Canva is meeting the moment with a product experience that blends the creative process with online culture. Officially known as English (chronically online), this is a fully functional language setting within the Canva product that transforms every button, tooltip, and AI chat into internet vocabulary.

Users are increasingly prompting Canva AI with phrases like “main character energy,” and Canva is meeting them halfway, recognizing that the way people speak online can be a functional, familiar shortcut that leads to creativity.

In addition to a transformed interface, Canva is introducing a collection of extremely online templates with more easter eggs to discover.

Why now

By 2030, Gen Z will make up nearly 30% of the U.S. workforce, and they’ve embraced Canva as their platform of choice personally and professionally. This gives Canva a direct view of how internet culture is shaping their creative process.

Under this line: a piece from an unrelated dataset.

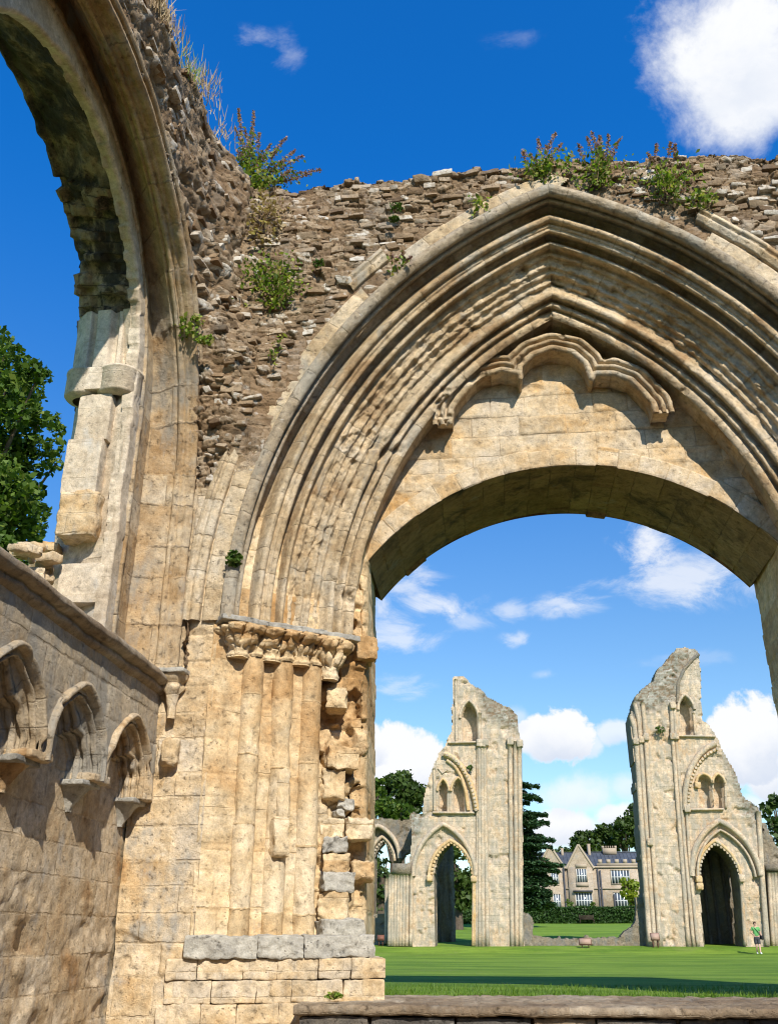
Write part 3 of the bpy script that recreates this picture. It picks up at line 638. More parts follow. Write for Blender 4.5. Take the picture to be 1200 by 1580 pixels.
# ------------------------------------------------ splayed jambs
JD = np.array([.808, .589]); JN = np.array([.589, -.808]); JP = np.array([-3.35, 11.0])
def jx(s, off, side):
    p = JP + JD * s + JN * off; return (p[0] if side < 0 else 2 * XM - p[0]), p[1]
def jamb(side):
    path = [JP + JD * 0 - np.array([.06, 0]), JP + JD * 1.8, np.array([-1.64, 12.23]), np.array([-1.78, 14.25])]
    seg = [np.linalg.norm(b - a) for a, b in zip(path[:-1], path[1:])]; tot = np.cumsum([0] + seg)
    s = np.concatenate([np.arange(0, tot[2], .016), np.arange(tot[2], tot[3], .05), [tot[3]]]); zz = np.arange(.55, 5.95, .018)
    S, Z = np.meshgrid(s, zz, indexing='ij'); S = S.ravel(); Z = Z.ravel()
    k = np.clip(np.searchsorted(tot, S, 'right') - 1, 0, 2); A = np.array(path); a = (S - tot[k]) / np.array(seg)[k]
    P = A[k] + (A[k + 1] - A[k]) * a[:, None]
    nrm = np.array([[.589, -.808], [.45, -.89], [.997, .07]]); nx = np.interp(S, [0, 1.7, 1.95, tot[2] - .05, tot[2] + .06, tot[3]], [.589, .589, .40, .45, .997, .997]); ny = np.interp(S, [0, 1.7, 1.95, tot[2] - .05, tot[2] + .06, tot[3]], [-.808, -.808, -.9, -.89, .07, .07])
    vr = rowmap(Z, 44 if side < 0 else 45, .2, .42); br, d = ashlar(S, vr, 14, .42)
    w = sst(S, 1.42, 1.55) * (1 - sst(S, 2.15, 2.35)) * sst(Z + .3 * fbm(p3(S * 3, Z * 2), 2, 5), .9, 1.2)
    w *= np.where(S > 1.9, 1, 1 - sst(Z, 4.2, 4.4))
    g1, g2, gr = worley(S * 3.1, Z * 3.4, 15)
    h = (br - .5) * .02 - .008 * (1 - sst(d, 0, .02)) + .012 * fbm(p3(S * 4, Z * 3), 4, 2) + .005 * fbm(p3(S * 14, Z * 14), 3, 2)
    step = .03 * (1 - np.abs((((S + .08) / .405) % 1) - .5) * 2) * (S < 1.62) + .012 * sst(S, .1, .2) * (1 - sst(S, 1.5, 1.62))
    h = h + step + w * (-.07 + .12 * (br - .5) * sst(d, 0, .06) + .16 * (gr - .55) * sst(g2 - g1, 0, .12) + .13 * fbm(p3(S * 3, Z * 3.4), 4, 19) - .20 * sst(fbm(p3(S * 2.6, Z * 3.2), 3, 91), .16, .3))
    X = P[:, 0] + nx * h; Y = P[:, 1] + ny * h
    if side > 0: X = 2 * XM - X
    gsheet('jamb', np.stack([X, Y, Z], 1), len(s), len(zz), M_jamb, door, None, {'rnd': br}, np.stack([S, vr], 1))
    # engaged shafts, one per order
    for c, rr in ((.50, .135), (.905, .138), (1.30, .14)):
        n = 18; zs = np.arange(.78, 4.42, .03); A_, Z_ = np.meshgrid(np.linspace(-.12, pi + .12, n), zs, indexing='ij'); A_ = A_.ravel(); Z_ = Z_.ravel()
        vr = rowmap(Z_, int(c * 100), .34, .62); row = np.floor(vr / BH).astype(np.int64); d = np.abs(vr / BH - np.round(vr / BH)) * .5
        rn = _hash(row, row * 0 + int(c * 10), row * 0, 6)
        ero = .018 * sst(fbm(p3(A_ * .8, Z_ * 2.3, c * 9), 4, 7), .12, .3) * (1 - sst(Z_, 3.0, 3.8))
        q = rr + (rn - .5) * .008 - .006 * (1 - sst(d, 0, .015)) + .006 * fbm(p3(A_ * 2, Z_ * 5, c), 4, 3) - ero
        px_, py_ = jx(c, -.02, side); t = np.stack([JD[0] * np.cos(A_) + JN[0] * np.sin(A_), JD[1] * np.cos(A_) + JN[1] * np.sin(A_)], 1)
        if side > 0: t[:, 0] *= -1
        V = np.stack([px_ + t[:, 0] * q, py_ + t[:, 1] * q, Z_], 1)
        gsheet('shaft', V, n, len(zs), M_jamb, door, None, {'rnd': rn}, np.stack([A_ * .1 + c, vr], 1))
    # foliate capitals over the shafts and over the lost shafts between them
    def capital(c, z0, hang):
        n = 64; m = 40; A_, T_ = np.meshgrid(np.linspace(-.35, pi + .35, n), np.linspace(0, 1, m), indexing='ij'); A_ = A_.ravel(); T_ = T_.ravel()
        z = z0 + (4.40 - z0) * T_
        q = (.125 if hang else .105) + .015 * sst(T_, 0, .08) * (1 - sst(T_, .08, .16)) + .11 * T_ ** 2.2
        leaf = np.abs(np.sin(A_ * 2.5 + 1.6 * T_ + c * 3)) ** .5
        q = q + .03 * fbm(p3(A_ * 1.2, z * 5, c * 3), 3, 15) + .07 * leaf * sst(T_, .2, .55) * (1 - sst(T_, .92, 1)) + .06 * sst(T_, .60, .72) * (1 - sst(T_, .84, .92)) * (leaf > .62) - .05 * (leaf < .35) * sst(T_, .3, .6) + .022 * fbm(p3(A_ * 2.2, z * 9, c * 7), 4, 5); w1, w2, wr = worley(A_ * 1.9 + c * 5, T_ * 3.2, 61); q = q + .05 * (sst(w2 - w1, .03, .3) - .5) * sst(T_, .2, .4) * (1 - sst(T_, .93, 1))
        px_, py_ = jx(c, .03, side); t = np.stack([JD[0] * np.cos(A_) + JN[0] * np.sin(A_), JD[1] * np.cos(A_) + JN[1] * np.sin(A_)], 1)
        if side > 0: t[:, 0] *= -1
        V = np.stack([px_ + t[:, 0] * q, py_ + t[:, 1] * q, z], 1); Q = gridf(n, m)
        if hang:                                                   # close the underside of the hanging block
            b = len(V); V = np.concatenate([V, [[px_, py_, z0]]]); Q = np.concatenate([Q, [[i * m, (i + 1) * m, b, b] for i in range(n - 1)]])
        Fl = [tuple(dict.fromkeys(f)) for f in Q.tolist()]
        mk('capital', V, Fl, M_jamb, door, {'rnd': np.full(len(V), random.random())})
    for c in (.285, .70, 1.105, 1.52): capital(c, 3.99 if c < 1.4 else 3.86, True)
    for c in (.50, .905, 1.30): capital(c, 4.02, False)
    # slate abacus stepping along the jamb
    cx, cy = jx(.92, -.02, side); a = atan2(JD[1], JD[0]) * (1 if side < 0 else -1)
    for i in range(4):
        px_, py_ = jx(.215 + i * .475, -.06, side)
        rblock('abacus', (px_, py_, 4.435 + random.uniform(-.008, .008)), (.49, .58, .075), M_slate, door, a, .014, .016, 12)
jamb(-1); jamb(1)

# toothing stones left where the inner order was robbed (left jamb), grey repairs among them
for (x0, y0, x1, y1, Yc, pr, grey) in [(497, 1155, 542, 1186, 11.98, .20, 0), (495, 1188, 524, 1232, 11.95, .10, 0), (519, 1232, 540, 1246, 12.0, .06, 1), (509, 1250, 520, 1262, 11.98, .06, 1),
        (492, 1266, 526, 1292, 11.96, .06, 0), (528, 1262, 566, 1296, 12.06, .16, 0), (495, 1293, 528, 1317, 11.94, .10, 1), (494, 1318, 530, 1344, 11.94, .10, 0), (493, 1346, 537, 1375, 11.93, .13, 1),
        (492, 1377, 532, 1418, 11.93, .12, 0), (490, 1420, 552, 1446, 11.85, .22, 1), (541, 985, 574, 1016, 12.12, .10, 0), (502, 1062, 530, 1092, 11.95, .08, 0), (538, 1330, 567, 1358, 12.14, .08, 0)]:
    a = U(x0, y0, Y=Yc); b = U(x1, y1, Y=Yc)
    pr *= .7; rblock('jamb_stone', ((a.x + b.x) / 2, Yc + .18 - pr / 2, (a.z + b.z) / 2), (abs(b.x - a.x) + .03, .30 + pr, abs(a.z - b.z) + .01), M_slate if grey else M_jamb, door, random.uniform(.1, .5), .022, .045, 16)
p = U(428, 1292, Y=11.42); rblock('jamb_stone', (p.x, p.y + .05, p.z), (.20, .26, .42), M_jamb, door, .63, .03, .03, 12)
p = U(430, 1225, Y=11.46); rblock('jamb_stone', (p.x + .02, p.y + .06, p.z), (.17, .22, .62), M_jamb, door, .63, .05, .03, 12)

# grey base ledge and the plinth courses beneath it
def course(z0, z1, pts, n, mat, name, depth=1.2, jit=.02, rough=.016):
    """blocks laid along a bent plan line"""
    A = np.array(pts, float); seg = np.linalg.norm(np.diff(A, axis=0), axis=1); tot = np.concatenate([[0], np.cumsum(seg)])
    rr = np.random.RandomState(int(z0 * 100 + 500)); cuts = np.sort(np.concatenate([[0, tot[-1]], (np.arange(1, n) + rr.uniform(-.2, .2, n - 1)) * tot[-1] / n]))
    for a, b in zip(cuts[:-1], cuts[1:]):
        m = (a + b) / 2; k = min(np.searchsorted(tot, m, 'right') - 1, len(seg) - 1); d = (A[k + 1] - A[k]) / seg[k]; p = A[k] + d * (m - tot[k]); nn = np.array([-d[1], d[0]])
        p = p + nn * (depth / 2 + rr.uniform(-jit, jit))
        rblock(name, (p[0], p[1], (z0 + z1) / 2), (b - a + .004, depth, z1 - z0 + .002), mat, door, atan2(d[1], d[0]), .02, rough, 22)
course(.63, .86, [(-3.42, 10.90), (-1.98, 11.38), (-1.44, 11.60)], 3, M_slate, 'base_ledge', 1.3, .012, .03)
course(.42, .635, [(-3.62, 10.93), (-1.31, 11.55)], 6, M_ash, 'plinth_stone', 1.4)
course(.19, .42, [(-3.62, 10.93), (-1.32, 11.55)], 5, M_ash, 'plinth_stone', 1.4)
course(-.10, .19, [(-3.7, 10.95), (-1.9, 11.3)], 4, M_ash, 'plinth_stone', 1.4)
course(-.42, -.10, [(-3.7, 10.93), (-1.9, 11.28)], 5, M_ash, 'plinth_stone', 1.4)
course(-.85, -.42, [(-3.7, 10.95), (-1.9, 11.3)], 4, M_ash, 'plinth_stone', 1.4)
course(.63, .86, [(3.74, 11.60), (4.28, 11.38), (5.72, 10.90)], 5, M_slate, 'base_ledge', 1.3, .015, .03)
course(.19, .635, [(3.61, 11.55), (5.92, 10.93)], 5, M_ash, 'plinth_stone', 1.4)
course(-.85, .19, [(3.61, 11.55), (5.92, 10.93)], 5, M_ash, 'plinth_stone', 1.4)

# ------------------------------------------------ low threshold parapet across the foot of the doorway
par = thing('low_parapet', 'low dark stone parapet with brown coping across the foot of the doorway', 'parapet', (1.6, 11.6, -.85))
def coping():
    xs = np.arange(-2.2, 7.5, .02); path = [(11.1, .10), (10.90, .105), (10.875, .12), (10.868, .165), (10.885, .19), (10.93, .20), (12.35, .225), (12.36, .0)]
    pr = []
    for a, b in zip(path[:-1], path[1:]):
        k = max(2, int(hypot(b[0] - a[0], b[1] - a[1]) / .02)); pr += [(a[0] + (b[0] - a[0]) * i / k, a[1] + (b[1] - a[1]) * i / k) for i in range(k)]
    pr = np.array(pr + [path[-1]]); I, J = np.meshgrid(np.arange(len(xs)), np.arange(len(pr)), indexing='ij'); I = I.ravel(); J = J.ravel()
    X = xs[I]; Y = pr[J, 0]; Z = pr[J, 1]; d = np.abs(((X + .3) / 1.15 + .5) % 1 - .5) * 1.15
    e = .016 * fbm(p3(X * 4, Y * 4, 0), 4, 8) + .01 * fbm(p3(X * 15, Y * 15 + Z * 15), 3, 2) - .012 * (1 - sst(d, 0, .015))
    gsheet('coping', np.stack([X, Y - e * (Y < 11), Z + e], 1), len(xs), len(pr), M_cope, par, None, None, np.stack([X, Y + Z], 1))
coping()
xb = -2.16; zr = [(-.20, .105), (-.50, -.20), (-.85, -.50)]
for z0, z1 in zr:
    x = xb + random.uniform(-.2, 0) * (z0 < -.3)
    while x < 7.4:
        w = random.uniform(.45, .95)
        rblock('parapet_stone', (x + w / 2, 11.45 + random.uniform(-.02, .02), (z0 + z1) / 2), (w - .025, 1.0, z1 - z0 - .02), M_dark if random.random() < .8 else M_cope, par, 0, .025, .025, 14); x += w
boxes('core', [((-2.1, 11.05, -.85), (7.4, 12.3, 0.09))], M_cope, par)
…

Language shaped by a mix of online subcultures and communities is now influencing not just mainstream culture, but how people communicate and collaborate every day. In the past year alone, terms like “slay” (up 98%), “rizz” (up 88%), and “spill the tea” (up 47%) have increasingly appeared in user searches.

Today, Canva supports its 260 million monthly users in more than 100 languages. Now, that includes Chronically Online mode. To activate it, users can go to Settings in Canva, find the Language section, and select English (chronically online).